Set exercise
What do the lines from the one containing "Continue the Blender" through the end of the entries say? Quote them exactly, and only them.

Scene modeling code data
━━━━━━
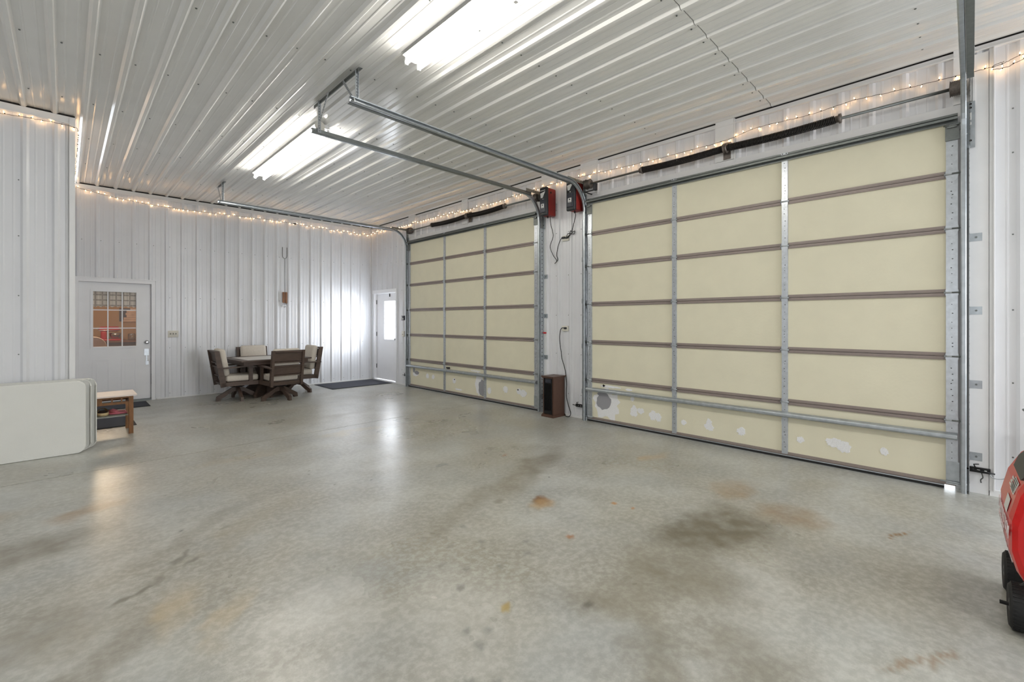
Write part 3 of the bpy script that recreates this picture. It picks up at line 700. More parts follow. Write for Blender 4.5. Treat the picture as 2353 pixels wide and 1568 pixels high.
    for k, sg_ in ((0, -1), (3, 1)):
        s = stiles[k]
        part('top_fixture', bevel(MB().box(XS-0.012, XS-0.002, s-0.045, s+0.04, Z[6]-0.20, Z[6]-0.075).box(XS-0.03, XS-0.012, s-0.03, s+0.03, Z[6]-0.10, Z[6]-0.085), 0.003, 1).cyl((XS-0.03, s-sg_*0.05, Z[6]-0.08), (XS-0.03, s+sg_*0.08, Z[6]-0.08), 0.006, n=8), GALVD, t)
        part('bottom_bracket', bevel(MB().box(XS-0.006, XS-0.001, s-0.045, s+0.035, 0.06, 0.24), 0.002, 1).cyl((XS-0.02, s-sg_*0.07, 0.072), (XS-0.02, s+sg_*0.09, 0.072), 0.007, n=8), GALV, t)
    ls = ya
    if leak: ls = leak
    part('bottom_seal', MB().box(XS+0.008, xb-0.006, ls, yb, 0.004, 0.040).m(1).box(XS+0.004, XS+0.014, ls, yb, 0.026, 0.034), [RUBBER, GALVB], t)
    for i, (kind, cy, cz, ry, rz) in enumerate(damage):
        if kind == 'f': part('foam_scrape', patch(cy, cz, ry, rz, i+int(y0*10), xf, 0.0012+i*0.00012), FOAM, t)
        elif kind == 'h': part('panel_hole', patch(cy, cz, ry, rz, i+50, xf, 0.0042+i*0.0001, 18, 0.12), HOLE, t, label='hole showing grey outer skin')
        else: part('dark_puncture', patch(cy, cz, ry, rz, i+70, xf, 0.0066+i*0.0001, 9, 0.25), HOLED, t)
    # pull handle on the stile
    s = stiles[3]; hz = 1.0
    part('pull_handle', MB().tube([(XS-0.002, s, hz-0.07), (XS-0.03, s, hz-0.06), (XS-0.035, s, hz), (XS-0.03, s, hz+0.06), (XS-0.002, s, hz+0.07)], 0.006, 8), GALVB, t)
    return t
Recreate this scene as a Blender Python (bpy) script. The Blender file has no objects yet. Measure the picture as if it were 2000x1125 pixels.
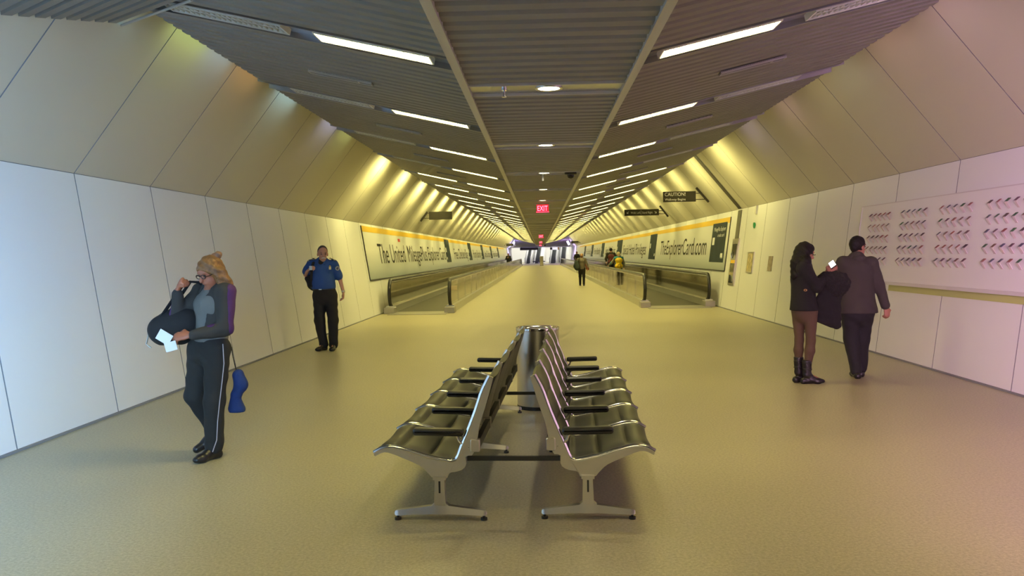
import bpy, math, random
import numpy as np
from mathutils import Vector, Matrix
random.seed(7)
SC = bpy.context.scene
COL = SC.collection
D = bpy.data

# ------------------------------------------------------------------ camera
cam_d = D.cameras.new('camera'); cam = D.objects.new('camera', cam_d); COL.objects.link(cam)
SC.camera = cam
cam_d.sensor_width = 36.0
cam_d.lens = 36.0 * 1620.0 / 2000.0
cam_d.clip_end = 600
YAW, PITCH, ROLL = math.radians(1.951), math.radians(-2.315), math.radians(1.03)
fw = Vector((-math.sin(YAW) * math.cos(PITCH), math.cos(YAW) * math.cos(PITCH), math.sin(PITCH)))
rt = fw.cross(Vector((0, 0, 1))).normalized(); up = rt.cross(fw)
r2 = rt * math.cos(ROLL) - up * math.sin(ROLL); u2 = rt * math.sin(ROLL) + up * math.cos(ROLL)
m3 = Matrix((r2, u2, -fw)).transposed()
cam.matrix_world = Matrix.Translation((0, 0, 1.55)) @ m3.to_4x4()

# ------------------------------------------------------------------ world, exposure
w = D.worlds.new('world'); SC.world = w; w.use_nodes = True
w.node_tree.nodes['Background'].inputs[0].default_value = (.75, .72, .70, 1)
w.node_tree.nodes['Background'].inputs[1].default_value = 0.10
SC.view_settings.view_transform = 'Standard'; SC.view_settings.look = 'None'
SC.view_settings.gamma = 1; SC.view_settings.use_curve_mapping = False
SC.view_settings.exposure = -0.06

def area_light(name, loc, target, sx, sy, power, color, spread=180):
    l = D.lights.new(name, 'AREA'); l.shape = 'RECTANGLE'; l.size = sx; l.size_y = sy
    l.energy = power; l.color = color; l.spread = math.radians(spread)
    o = D.objects.new(name, l); COL.objects.link(o); o.location = loc
    o.rotation_euler = (Vector(target) - Vector(loc)).to_track_quat('-Z', 'Y').to_euler()
    return o
BAY = 3.29; Y0 = 6.35; NB = 34; YEND = 117.0; YHALL = 136.0
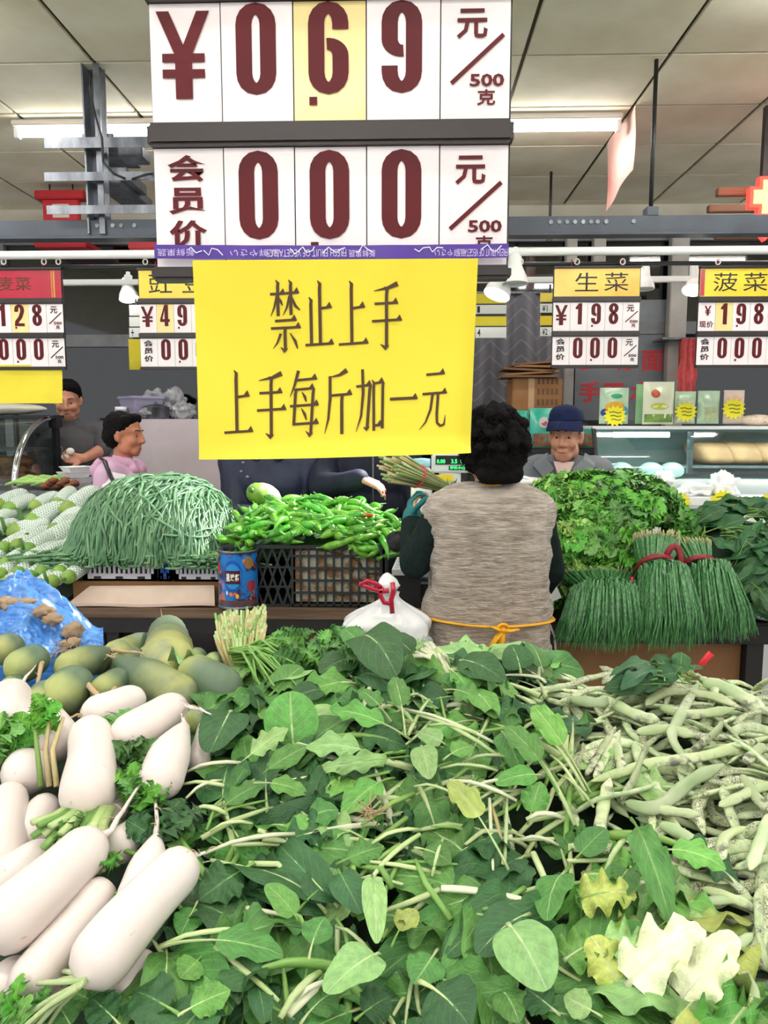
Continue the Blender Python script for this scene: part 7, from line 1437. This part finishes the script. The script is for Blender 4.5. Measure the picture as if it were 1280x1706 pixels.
q = MB(); q.grid(lambda u, v: (lambda x, y: V((x, y, max(LZ+.06, PZ(x, y) - .09))))(lerp(x0+.012, x1-.012, u), lerp(3.045, 3.605, v)), 20, 14); solo('pepper_core', q, mat('pepper_shade', (34, 74, 30), rough=.6), 'dark core of the pepper heap inside the black crate', 'peppers')['kind'] = 'stuff'
pz = [('at the bright left end of the pepper heap', 430), ('in the middle of the pepper heap', 530), ('at the right end of the pepper heap', 630)]
for i in range(290):
    x = rnd.uniform(pxa+.03, pxb-.03); y = rnd.uniform(3.04, 3.6) if i % 3 else rnd.uniform(3.03, 3.16); zz = PZ(x, y) + rnd.uniform(-.03, .025); t = thing('green_pepper', '', 'pepper', (x, y, zz)); px = project((x, y, zz))[0]; zn = min(pz, key=lambda b: abs(b[1]-px))[0]
    t['label'] = 'shiny curved green pepper lying ' + zn; t['group'] = 'peppers ' + zn; L = rnd.uniform(.13, .19); pr = PM[i % 12]
    t.rotation_euler = (rnd.uniform(-1.2, 1.2), rnd.uniform(-.45, .45), rnd.uniform(0, 2*PI)); t.scale = (L, L*.95, L*.95); link('pepper_body', pr[0], t); link('pepper_stem', pr[1], t)
c = aty(614, 876, 3.2); t = thing('red_pepper', 'single reddish orange pepper near the right end of the pepper heap', 'pepper', (c.x, 3.18, PZ(c.x, 3.18) + .03)); t.scale = (.1, .1, .1); o = link('pepper_body', PM[0][0], t); setmat(o, mat('red_pepper', (196, 76, 40), rough=.25)); link('pepper_stem', PM[0][1], t)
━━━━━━
Written solution
Continue the Blender Python script for this scene: part 7, from line 1437. This part finishes the script. The script is for Blender 4.5. Measure the picture as if it were 1280x1706 pixels.
q = MB(); q.grid(lambda u, v: (lambda x, y: V((x, y, max(LZ+.06, PZ(x, y) - .09))))(lerp(x0+.012, x1-.012, u), lerp(3.045, 3.605, v)), 20, 14); solo('pepper_core', q, mat('pepper_shade', (34, 74, 30), rough=.6), 'dark core of the pepper heap inside the black crate', 'peppers')['kind'] = 'stuff'
pz = [('at the bright left end of the pepper heap', 430), ('in the middle of the pepper heap', 530), ('at the right end of the pepper heap', 630)]
for i in range(290):
    x = rnd.uniform(pxa+.03, pxb-.03); y = rnd.uniform(3.04, 3.6) if i % 3 else rnd.uniform(3.03, 3.16); zz = PZ(x, y) + rnd.uniform(-.03, .025); t = thing('green_pepper', '', 'pepper', (x, y, zz)); px = project((x, y, zz))[0]; zn = min(pz, key=lambda b: abs(b[1]-px))[0]
    t['label'] = 'shiny curved green pepper lying ' + zn; t['group'] = 'peppers ' + zn; L = rnd.uniform(.13, .19); pr = PM[i % 12]
    t.rotation_euler = (rnd.uniform(-1.2, 1.2), rnd.uniform(-.45, .45), rnd.uniform(0, 2*PI)); t.scale = (L, L*.95, L*.95); link('pepper_body', pr[0], t); link('pepper_stem', pr[1], t)
c = aty(614, 876, 3.2); t = thing('red_pepper', 'single reddish orange pepper near the right end of the pepper heap', 'pepper', (c.x, 3.18, PZ(c.x, 3.18) + .03)); t.scale = (.1, .1, .1); o = link('pepper_body', PM[0][0], t); setmat(o, mat('red_pepper', (196, 76, 40), rough=.25)); link('pepper_stem', PM[0][1], t)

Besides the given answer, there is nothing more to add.